- REQUEST
Restate the opening lines of the material below word for word, stopping after the line that contains "0.4, style='lap', m='siding_dark')".

- RECORDED DATA
---

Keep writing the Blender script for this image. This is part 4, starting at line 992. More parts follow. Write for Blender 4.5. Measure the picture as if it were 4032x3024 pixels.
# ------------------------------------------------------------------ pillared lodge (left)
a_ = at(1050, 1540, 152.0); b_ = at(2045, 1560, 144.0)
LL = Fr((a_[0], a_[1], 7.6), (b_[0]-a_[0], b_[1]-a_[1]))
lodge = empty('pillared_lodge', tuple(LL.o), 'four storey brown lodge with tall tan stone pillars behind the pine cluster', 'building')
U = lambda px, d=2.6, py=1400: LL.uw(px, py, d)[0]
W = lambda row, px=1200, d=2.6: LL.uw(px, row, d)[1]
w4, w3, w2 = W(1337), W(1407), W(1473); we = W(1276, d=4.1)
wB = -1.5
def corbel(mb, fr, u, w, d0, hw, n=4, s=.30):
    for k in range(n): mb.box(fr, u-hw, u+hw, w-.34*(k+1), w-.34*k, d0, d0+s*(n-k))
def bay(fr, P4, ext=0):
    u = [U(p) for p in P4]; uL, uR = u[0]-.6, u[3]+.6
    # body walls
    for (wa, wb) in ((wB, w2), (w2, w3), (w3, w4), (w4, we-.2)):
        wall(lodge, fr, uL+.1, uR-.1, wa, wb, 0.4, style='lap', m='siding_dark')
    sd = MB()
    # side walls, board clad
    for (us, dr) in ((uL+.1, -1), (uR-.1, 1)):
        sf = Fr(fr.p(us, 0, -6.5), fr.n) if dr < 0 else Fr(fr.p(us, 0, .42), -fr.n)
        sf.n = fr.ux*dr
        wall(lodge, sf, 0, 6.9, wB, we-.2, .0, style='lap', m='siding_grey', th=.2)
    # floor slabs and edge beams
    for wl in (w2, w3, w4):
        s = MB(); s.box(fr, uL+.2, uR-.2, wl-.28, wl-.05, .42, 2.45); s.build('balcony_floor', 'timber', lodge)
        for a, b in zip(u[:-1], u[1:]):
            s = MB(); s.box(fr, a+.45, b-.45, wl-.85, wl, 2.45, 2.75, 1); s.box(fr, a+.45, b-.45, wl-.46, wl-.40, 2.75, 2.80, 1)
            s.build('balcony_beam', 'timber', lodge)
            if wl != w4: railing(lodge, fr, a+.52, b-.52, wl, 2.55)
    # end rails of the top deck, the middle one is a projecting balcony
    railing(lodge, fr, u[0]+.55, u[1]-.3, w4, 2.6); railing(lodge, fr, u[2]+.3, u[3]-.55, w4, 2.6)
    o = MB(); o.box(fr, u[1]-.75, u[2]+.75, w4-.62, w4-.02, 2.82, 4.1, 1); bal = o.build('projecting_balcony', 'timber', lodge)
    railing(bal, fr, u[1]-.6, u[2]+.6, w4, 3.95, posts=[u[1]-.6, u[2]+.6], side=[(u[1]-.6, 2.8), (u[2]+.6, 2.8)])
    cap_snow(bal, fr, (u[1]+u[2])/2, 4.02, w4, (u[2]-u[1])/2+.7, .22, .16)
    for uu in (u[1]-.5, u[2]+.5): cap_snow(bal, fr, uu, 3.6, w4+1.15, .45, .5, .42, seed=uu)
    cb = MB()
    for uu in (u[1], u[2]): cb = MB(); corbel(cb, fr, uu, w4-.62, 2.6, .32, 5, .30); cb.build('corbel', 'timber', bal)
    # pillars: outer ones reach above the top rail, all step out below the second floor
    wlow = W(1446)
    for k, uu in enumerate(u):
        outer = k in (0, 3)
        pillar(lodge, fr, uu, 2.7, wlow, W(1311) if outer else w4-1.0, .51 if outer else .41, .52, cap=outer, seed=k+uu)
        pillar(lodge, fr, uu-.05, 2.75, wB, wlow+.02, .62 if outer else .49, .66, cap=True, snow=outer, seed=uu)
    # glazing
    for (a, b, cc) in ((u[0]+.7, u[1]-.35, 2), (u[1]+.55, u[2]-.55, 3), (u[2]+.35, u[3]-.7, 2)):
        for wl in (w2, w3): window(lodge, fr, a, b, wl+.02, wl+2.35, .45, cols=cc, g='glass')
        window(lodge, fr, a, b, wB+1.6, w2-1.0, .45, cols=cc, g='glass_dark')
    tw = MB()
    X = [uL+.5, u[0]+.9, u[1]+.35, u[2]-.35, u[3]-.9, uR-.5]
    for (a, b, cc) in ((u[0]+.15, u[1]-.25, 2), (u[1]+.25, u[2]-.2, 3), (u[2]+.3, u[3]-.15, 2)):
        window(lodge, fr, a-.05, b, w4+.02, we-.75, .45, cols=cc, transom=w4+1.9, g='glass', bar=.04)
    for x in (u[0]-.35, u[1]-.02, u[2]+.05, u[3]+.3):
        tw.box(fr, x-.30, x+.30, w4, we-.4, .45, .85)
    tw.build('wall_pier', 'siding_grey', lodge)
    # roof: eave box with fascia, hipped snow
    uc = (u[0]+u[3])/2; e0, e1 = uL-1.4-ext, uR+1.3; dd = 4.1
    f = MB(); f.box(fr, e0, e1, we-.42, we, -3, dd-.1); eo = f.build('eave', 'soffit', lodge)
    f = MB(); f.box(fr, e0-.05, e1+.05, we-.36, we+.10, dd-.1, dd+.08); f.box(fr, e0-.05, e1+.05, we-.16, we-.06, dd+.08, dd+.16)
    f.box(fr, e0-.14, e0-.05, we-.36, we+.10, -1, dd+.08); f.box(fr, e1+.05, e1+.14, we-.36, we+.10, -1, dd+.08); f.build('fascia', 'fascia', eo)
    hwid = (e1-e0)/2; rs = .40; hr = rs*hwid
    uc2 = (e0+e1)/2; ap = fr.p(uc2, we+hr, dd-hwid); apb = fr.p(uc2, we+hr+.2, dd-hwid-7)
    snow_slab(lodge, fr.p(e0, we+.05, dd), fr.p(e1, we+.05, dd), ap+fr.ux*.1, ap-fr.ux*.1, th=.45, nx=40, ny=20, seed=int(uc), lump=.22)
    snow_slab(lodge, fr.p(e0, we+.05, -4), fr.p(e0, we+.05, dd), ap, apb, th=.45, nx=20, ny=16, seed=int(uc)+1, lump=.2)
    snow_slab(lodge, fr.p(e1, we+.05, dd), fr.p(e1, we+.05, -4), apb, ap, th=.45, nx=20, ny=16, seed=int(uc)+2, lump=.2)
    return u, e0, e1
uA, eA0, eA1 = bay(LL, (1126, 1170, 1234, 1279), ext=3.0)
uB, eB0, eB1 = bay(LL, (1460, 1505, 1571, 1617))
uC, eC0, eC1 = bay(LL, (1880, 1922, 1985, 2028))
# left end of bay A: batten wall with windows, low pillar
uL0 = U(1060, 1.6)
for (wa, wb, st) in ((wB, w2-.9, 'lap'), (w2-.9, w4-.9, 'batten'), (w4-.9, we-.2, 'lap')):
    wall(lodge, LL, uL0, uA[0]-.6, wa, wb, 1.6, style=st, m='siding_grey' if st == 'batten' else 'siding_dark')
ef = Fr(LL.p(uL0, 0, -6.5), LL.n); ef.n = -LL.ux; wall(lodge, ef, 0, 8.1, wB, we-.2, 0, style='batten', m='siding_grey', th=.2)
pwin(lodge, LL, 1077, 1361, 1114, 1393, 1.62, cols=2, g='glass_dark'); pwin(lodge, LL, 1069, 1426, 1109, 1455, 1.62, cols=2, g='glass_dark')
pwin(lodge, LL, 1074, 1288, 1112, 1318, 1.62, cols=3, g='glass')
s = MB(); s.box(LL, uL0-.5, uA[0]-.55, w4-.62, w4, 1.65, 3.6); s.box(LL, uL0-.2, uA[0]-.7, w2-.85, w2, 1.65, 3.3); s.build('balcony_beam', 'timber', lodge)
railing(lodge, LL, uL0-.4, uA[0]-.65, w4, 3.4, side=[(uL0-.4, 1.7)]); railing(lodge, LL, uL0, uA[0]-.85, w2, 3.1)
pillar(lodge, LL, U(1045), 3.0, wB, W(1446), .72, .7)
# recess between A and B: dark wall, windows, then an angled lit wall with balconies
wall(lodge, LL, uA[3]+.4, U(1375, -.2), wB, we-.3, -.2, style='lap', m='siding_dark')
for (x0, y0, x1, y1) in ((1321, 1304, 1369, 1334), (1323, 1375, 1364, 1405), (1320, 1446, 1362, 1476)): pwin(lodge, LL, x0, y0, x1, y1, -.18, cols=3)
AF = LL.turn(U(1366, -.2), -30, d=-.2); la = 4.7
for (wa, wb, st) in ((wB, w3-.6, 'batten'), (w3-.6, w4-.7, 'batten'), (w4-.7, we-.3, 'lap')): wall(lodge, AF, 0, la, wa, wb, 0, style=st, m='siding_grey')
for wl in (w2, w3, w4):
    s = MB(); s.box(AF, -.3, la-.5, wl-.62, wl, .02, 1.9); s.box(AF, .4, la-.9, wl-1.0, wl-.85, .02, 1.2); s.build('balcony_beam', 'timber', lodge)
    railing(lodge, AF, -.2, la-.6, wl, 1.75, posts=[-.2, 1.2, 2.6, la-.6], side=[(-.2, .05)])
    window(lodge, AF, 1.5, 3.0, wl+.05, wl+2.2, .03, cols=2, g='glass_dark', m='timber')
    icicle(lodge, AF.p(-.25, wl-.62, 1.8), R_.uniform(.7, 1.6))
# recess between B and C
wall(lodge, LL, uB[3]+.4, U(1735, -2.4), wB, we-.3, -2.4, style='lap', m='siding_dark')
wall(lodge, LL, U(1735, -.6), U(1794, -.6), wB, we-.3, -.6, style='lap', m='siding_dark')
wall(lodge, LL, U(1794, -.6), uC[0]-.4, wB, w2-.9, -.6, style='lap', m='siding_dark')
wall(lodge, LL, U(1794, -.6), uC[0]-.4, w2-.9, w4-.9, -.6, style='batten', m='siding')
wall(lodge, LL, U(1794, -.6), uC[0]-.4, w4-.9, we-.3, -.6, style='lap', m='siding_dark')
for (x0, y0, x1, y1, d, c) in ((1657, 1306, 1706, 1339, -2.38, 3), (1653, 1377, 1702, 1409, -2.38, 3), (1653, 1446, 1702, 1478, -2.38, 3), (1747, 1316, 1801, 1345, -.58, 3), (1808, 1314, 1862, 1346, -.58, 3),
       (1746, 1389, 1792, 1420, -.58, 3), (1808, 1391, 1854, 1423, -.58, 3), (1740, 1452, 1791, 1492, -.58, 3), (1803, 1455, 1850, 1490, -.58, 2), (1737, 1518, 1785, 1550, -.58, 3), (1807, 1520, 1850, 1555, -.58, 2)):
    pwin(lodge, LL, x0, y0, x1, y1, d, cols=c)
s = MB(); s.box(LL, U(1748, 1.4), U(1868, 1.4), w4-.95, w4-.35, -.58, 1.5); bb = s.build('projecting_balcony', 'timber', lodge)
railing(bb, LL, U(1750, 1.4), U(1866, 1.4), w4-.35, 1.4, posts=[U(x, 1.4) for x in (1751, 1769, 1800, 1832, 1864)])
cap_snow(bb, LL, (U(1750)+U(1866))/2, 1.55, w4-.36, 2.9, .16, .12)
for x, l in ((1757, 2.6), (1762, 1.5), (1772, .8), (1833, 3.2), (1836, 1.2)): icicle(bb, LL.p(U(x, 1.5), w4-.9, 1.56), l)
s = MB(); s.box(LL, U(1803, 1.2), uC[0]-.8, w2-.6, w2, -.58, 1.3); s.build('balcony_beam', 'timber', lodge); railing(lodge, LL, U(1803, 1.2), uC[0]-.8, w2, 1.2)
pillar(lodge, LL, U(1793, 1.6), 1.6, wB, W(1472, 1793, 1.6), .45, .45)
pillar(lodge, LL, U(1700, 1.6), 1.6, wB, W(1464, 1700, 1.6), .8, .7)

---

- SOLUTION TO THIS TASK
Keep writing the Blender script for this image. This is part 4, starting at line 992. More parts follow. Write for Blender 4.5. Measure the picture as if it were 4032x3024 pixels.
# ------------------------------------------------------------------ pillared lodge (left)
a_ = at(1050, 1540, 152.0); b_ = at(2045, 1560, 144.0)
LL = Fr((a_[0], a_[1], 7.6), (b_[0]-a_[0], b_[1]-a_[1]))
lodge = empty('pillared_lodge', tuple(LL.o), 'four storey brown lodge with tall tan stone pillars behind the pine cluster', 'building')
U = lambda px, d=2.6, py=1400: LL.uw(px, py, d)[0]
W = lambda row, px=1200, d=2.6: LL.uw(px, row, d)[1]
w4, w3, w2 = W(1337), W(1407), W(1473); we = W(1276, d=4.1)
wB = -1.5
def corbel(mb, fr, u, w, d0, hw, n=4, s=.30):
    for k in range(n): mb.box(fr, u-hw, u+hw, w-.34*(k+1), w-.34*k, d0, d0+s*(n-k))
def bay(fr, P4, ext=0):
    u = [U(p) for p in P4]; uL, uR = u[0]-.6, u[3]+.6
    # body walls
    for (wa, wb) in ((wB, w2), (w2, w3), (w3, w4), (w4, we-.2)):
        wall(lodge, fr, uL+.1, uR-.1, wa, wb, 0.4, style='lap', m='siding_dark')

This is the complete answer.